— Start —

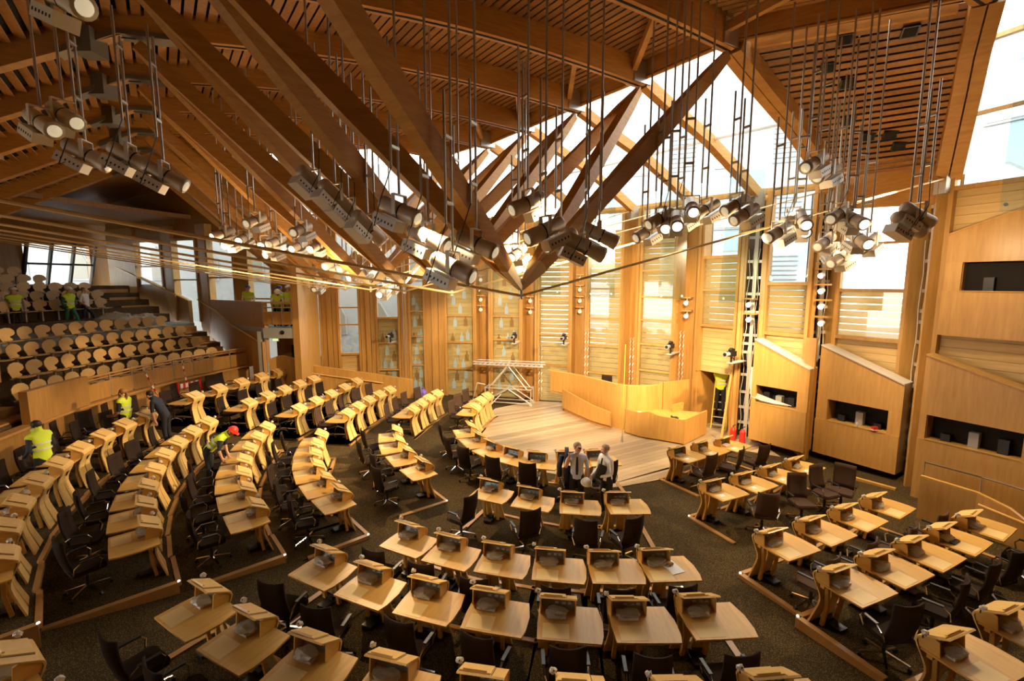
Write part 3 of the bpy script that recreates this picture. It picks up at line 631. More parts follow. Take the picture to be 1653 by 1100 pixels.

— End —
— Start —

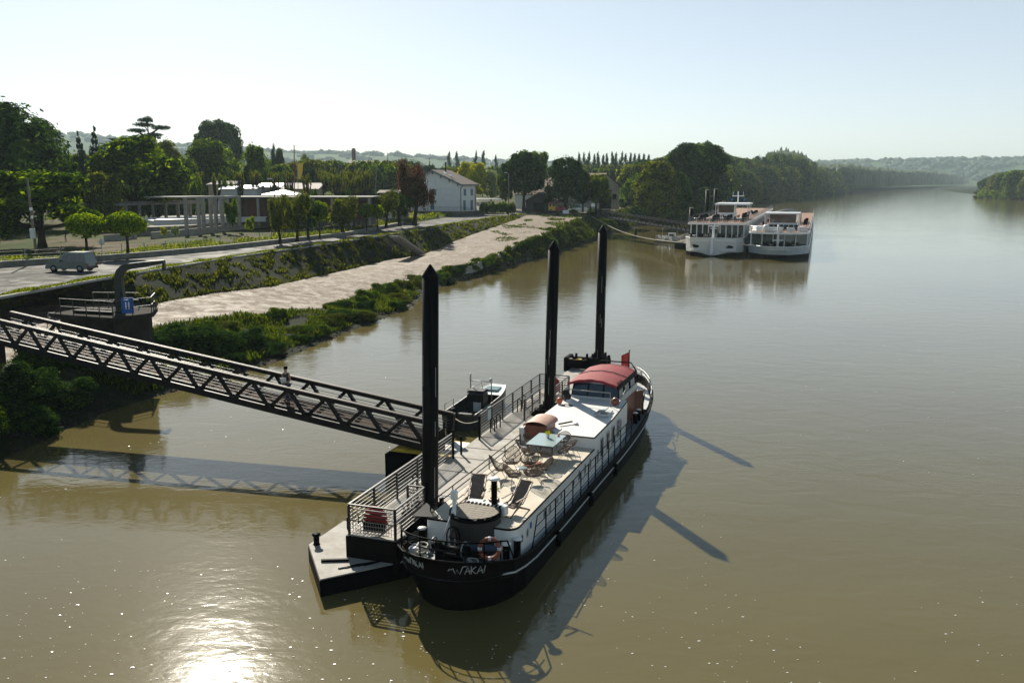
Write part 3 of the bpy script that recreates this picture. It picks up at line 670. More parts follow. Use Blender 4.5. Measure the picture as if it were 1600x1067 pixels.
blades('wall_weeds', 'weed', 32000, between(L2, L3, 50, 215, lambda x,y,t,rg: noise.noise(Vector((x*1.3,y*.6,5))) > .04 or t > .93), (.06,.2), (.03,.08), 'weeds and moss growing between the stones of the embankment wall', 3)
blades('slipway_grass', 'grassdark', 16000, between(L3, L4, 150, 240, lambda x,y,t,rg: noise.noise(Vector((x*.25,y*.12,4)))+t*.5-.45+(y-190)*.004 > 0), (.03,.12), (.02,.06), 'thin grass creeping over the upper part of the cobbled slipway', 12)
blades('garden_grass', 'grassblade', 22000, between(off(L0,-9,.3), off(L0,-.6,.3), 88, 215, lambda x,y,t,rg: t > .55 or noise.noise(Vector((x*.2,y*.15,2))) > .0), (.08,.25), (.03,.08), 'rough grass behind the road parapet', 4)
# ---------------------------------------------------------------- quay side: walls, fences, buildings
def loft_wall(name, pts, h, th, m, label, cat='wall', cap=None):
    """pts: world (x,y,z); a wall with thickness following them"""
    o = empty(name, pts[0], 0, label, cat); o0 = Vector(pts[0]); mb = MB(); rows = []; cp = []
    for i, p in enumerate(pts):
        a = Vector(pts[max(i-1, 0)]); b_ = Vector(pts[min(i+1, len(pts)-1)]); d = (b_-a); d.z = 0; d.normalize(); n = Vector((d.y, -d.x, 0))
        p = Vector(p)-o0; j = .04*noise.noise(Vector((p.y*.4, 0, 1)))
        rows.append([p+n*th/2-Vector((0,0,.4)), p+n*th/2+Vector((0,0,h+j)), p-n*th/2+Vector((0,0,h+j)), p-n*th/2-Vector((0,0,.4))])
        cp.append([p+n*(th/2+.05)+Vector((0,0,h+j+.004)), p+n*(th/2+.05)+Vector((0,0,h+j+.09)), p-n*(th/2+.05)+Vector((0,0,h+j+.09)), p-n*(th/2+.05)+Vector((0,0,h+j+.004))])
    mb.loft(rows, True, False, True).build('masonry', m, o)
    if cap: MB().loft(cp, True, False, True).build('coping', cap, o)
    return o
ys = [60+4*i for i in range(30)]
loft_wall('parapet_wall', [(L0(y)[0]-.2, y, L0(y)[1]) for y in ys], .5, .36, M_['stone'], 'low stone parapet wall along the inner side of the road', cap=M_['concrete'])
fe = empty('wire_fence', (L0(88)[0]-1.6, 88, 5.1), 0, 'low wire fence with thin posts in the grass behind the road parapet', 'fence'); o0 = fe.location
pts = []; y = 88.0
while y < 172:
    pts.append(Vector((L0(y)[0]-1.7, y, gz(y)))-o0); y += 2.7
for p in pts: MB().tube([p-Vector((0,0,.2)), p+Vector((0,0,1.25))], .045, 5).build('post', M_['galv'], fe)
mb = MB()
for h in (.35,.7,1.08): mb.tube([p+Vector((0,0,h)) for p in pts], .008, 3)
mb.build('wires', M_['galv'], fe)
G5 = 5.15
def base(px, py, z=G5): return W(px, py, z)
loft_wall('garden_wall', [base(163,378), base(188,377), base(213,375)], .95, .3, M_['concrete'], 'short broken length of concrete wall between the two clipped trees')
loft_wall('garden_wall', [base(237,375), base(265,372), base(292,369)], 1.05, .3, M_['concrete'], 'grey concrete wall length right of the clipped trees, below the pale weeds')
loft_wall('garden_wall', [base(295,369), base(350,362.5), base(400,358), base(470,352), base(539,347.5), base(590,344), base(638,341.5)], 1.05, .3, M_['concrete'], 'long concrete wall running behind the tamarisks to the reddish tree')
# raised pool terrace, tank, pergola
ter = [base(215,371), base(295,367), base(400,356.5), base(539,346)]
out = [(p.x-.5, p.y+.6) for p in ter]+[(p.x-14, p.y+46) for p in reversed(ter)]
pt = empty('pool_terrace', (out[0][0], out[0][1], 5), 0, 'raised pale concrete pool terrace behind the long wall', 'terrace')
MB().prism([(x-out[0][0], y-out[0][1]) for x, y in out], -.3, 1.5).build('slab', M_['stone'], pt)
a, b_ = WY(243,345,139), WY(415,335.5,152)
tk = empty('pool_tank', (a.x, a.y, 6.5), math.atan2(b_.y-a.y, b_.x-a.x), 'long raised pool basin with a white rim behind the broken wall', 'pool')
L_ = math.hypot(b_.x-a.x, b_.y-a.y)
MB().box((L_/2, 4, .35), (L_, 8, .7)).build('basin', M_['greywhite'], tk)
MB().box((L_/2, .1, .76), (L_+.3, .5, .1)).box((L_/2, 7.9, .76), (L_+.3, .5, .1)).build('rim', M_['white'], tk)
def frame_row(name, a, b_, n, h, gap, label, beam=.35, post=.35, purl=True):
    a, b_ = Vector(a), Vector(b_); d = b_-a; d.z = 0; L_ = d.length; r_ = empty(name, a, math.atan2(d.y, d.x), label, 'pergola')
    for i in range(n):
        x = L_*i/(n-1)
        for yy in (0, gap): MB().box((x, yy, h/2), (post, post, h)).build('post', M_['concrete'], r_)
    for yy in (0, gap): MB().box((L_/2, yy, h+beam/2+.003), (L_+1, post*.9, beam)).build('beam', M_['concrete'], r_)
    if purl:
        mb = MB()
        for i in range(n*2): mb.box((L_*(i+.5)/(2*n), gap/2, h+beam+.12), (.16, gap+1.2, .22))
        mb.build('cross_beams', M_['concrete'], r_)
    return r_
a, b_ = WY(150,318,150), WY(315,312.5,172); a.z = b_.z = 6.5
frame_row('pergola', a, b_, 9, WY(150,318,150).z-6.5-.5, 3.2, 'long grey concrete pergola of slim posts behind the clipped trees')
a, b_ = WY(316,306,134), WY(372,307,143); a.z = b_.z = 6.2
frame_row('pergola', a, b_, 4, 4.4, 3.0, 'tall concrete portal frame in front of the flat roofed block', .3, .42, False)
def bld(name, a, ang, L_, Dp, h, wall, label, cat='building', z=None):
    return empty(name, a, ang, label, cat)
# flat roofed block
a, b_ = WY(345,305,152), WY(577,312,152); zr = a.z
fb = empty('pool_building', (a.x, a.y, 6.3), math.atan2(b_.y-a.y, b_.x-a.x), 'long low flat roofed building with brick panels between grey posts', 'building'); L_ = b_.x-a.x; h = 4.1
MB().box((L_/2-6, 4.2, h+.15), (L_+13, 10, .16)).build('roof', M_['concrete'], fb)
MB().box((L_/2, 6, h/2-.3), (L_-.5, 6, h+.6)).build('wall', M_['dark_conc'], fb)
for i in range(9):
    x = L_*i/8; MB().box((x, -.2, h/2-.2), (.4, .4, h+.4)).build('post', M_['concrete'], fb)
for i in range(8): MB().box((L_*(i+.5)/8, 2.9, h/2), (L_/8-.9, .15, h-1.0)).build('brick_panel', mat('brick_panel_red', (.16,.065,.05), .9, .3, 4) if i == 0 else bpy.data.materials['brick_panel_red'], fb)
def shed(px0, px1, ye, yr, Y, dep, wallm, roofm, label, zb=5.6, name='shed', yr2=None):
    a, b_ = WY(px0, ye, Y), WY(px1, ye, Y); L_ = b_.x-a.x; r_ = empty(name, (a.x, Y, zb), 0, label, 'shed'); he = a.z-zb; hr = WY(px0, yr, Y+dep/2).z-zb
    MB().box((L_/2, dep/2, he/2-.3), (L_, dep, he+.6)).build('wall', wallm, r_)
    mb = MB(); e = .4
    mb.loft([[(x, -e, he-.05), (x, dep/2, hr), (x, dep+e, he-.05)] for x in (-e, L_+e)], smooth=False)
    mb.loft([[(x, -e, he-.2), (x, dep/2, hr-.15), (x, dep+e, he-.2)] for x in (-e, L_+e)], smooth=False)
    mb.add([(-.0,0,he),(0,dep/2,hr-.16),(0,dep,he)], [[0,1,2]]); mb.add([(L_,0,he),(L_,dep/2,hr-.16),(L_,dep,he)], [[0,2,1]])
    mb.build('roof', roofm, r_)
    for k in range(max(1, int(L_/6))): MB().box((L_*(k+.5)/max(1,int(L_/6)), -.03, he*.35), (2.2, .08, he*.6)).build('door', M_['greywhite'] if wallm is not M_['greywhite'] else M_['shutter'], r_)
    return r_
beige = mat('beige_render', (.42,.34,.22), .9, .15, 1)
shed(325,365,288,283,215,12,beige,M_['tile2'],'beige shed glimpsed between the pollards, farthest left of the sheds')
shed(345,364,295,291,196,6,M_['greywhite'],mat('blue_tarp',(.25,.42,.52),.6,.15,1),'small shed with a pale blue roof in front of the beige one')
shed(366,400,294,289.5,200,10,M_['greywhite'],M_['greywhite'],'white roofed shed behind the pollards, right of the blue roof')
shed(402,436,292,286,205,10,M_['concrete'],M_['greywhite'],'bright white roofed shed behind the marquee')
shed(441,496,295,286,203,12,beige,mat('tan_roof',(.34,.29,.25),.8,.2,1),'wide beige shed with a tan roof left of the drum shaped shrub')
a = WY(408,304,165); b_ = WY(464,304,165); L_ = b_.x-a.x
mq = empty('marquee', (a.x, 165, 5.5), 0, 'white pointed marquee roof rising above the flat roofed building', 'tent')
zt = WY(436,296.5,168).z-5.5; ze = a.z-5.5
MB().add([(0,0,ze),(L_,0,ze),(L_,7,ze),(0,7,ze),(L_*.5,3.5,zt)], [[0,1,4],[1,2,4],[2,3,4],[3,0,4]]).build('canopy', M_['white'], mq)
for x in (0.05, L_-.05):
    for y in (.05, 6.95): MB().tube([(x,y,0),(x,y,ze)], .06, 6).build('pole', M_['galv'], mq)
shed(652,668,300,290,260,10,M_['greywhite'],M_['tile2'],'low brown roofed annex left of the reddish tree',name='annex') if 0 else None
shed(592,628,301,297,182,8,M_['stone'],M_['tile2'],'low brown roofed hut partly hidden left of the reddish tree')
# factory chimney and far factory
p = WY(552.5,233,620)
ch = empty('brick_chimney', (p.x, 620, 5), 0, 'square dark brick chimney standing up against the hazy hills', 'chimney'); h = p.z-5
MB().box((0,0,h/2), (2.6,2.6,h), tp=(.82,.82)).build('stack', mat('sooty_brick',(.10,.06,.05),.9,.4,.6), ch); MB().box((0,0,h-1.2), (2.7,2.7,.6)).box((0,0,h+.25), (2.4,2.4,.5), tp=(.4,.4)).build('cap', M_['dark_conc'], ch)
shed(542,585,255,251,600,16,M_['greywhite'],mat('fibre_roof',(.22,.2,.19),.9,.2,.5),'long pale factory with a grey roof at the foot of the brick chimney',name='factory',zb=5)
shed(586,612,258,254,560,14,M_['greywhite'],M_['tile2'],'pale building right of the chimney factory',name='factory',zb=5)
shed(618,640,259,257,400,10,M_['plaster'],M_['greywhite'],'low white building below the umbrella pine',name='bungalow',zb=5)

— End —
— Start —

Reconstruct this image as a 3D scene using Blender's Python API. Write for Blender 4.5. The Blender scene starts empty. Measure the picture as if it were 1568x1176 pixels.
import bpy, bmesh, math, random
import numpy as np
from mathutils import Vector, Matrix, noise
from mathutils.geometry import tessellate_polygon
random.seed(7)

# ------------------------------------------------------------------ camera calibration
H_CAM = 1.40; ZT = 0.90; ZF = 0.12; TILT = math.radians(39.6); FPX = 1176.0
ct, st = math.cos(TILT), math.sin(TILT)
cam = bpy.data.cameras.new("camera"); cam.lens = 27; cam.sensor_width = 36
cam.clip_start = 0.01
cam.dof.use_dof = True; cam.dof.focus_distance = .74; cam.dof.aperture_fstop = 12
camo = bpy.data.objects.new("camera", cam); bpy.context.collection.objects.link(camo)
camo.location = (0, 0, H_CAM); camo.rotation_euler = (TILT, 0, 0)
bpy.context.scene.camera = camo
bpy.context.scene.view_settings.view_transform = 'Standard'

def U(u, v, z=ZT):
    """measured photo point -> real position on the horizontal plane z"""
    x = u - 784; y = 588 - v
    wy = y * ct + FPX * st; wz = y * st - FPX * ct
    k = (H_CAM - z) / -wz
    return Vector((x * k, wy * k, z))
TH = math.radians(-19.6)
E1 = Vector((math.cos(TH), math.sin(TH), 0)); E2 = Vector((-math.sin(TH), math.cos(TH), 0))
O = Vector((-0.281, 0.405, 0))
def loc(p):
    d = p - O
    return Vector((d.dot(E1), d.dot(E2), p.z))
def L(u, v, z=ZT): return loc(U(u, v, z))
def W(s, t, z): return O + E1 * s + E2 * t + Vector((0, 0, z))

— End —

Using the data above, transcribe the lines that run from the line with "Reconstruct this image" to the line with "def W(s, t, z): return", both ends kept, and output nothing else.

Reconstruct this image as a 3D scene using Blender's Python API. Write for Blender 4.5. The Blender scene starts empty. Measure the picture as if it were 1568x1176 pixels.
import bpy, bmesh, math, random
import numpy as np
from mathutils import Vector, Matrix, noise
from mathutils.geometry import tessellate_polygon
random.seed(7)

# ------------------------------------------------------------------ camera calibration
H_CAM = 1.40; ZT = 0.90; ZF = 0.12; TILT = math.radians(39.6); FPX = 1176.0
ct, st = math.cos(TILT), math.sin(TILT)
cam = bpy.data.cameras.new("camera"); cam.lens = 27; cam.sensor_width = 36
cam.clip_start = 0.01
cam.dof.use_dof = True; cam.dof.focus_distance = .74; cam.dof.aperture_fstop = 12
camo = bpy.data.objects.new("camera", cam); bpy.context.collection.objects.link(camo)
camo.location = (0, 0, H_CAM); camo.rotation_euler = (TILT, 0, 0)
bpy.context.scene.camera = camo
bpy.context.scene.view_settings.view_transform = 'Standard'

def U(u, v, z=ZT):
    """measured photo point -> real position on the horizontal plane z"""
    x = u - 784; y = 588 - v
    wy = y * ct + FPX * st; wz = y * st - FPX * ct
    k = (H_CAM - z) / -wz
    return Vector((x * k, wy * k, z))
TH = math.radians(-19.6)
E1 = Vector((math.cos(TH), math.sin(TH), 0)); E2 = Vector((-math.sin(TH), math.cos(TH), 0))
O = Vector((-0.281, 0.405, 0))
def loc(p):
    d = p - O
    return Vector((d.dot(E1), d.dot(E2), p.z))
def L(u, v, z=ZT): return loc(U(u, v, z))
def W(s, t, z): return O + E1 * s + E2 * t + Vector((0, 0, z))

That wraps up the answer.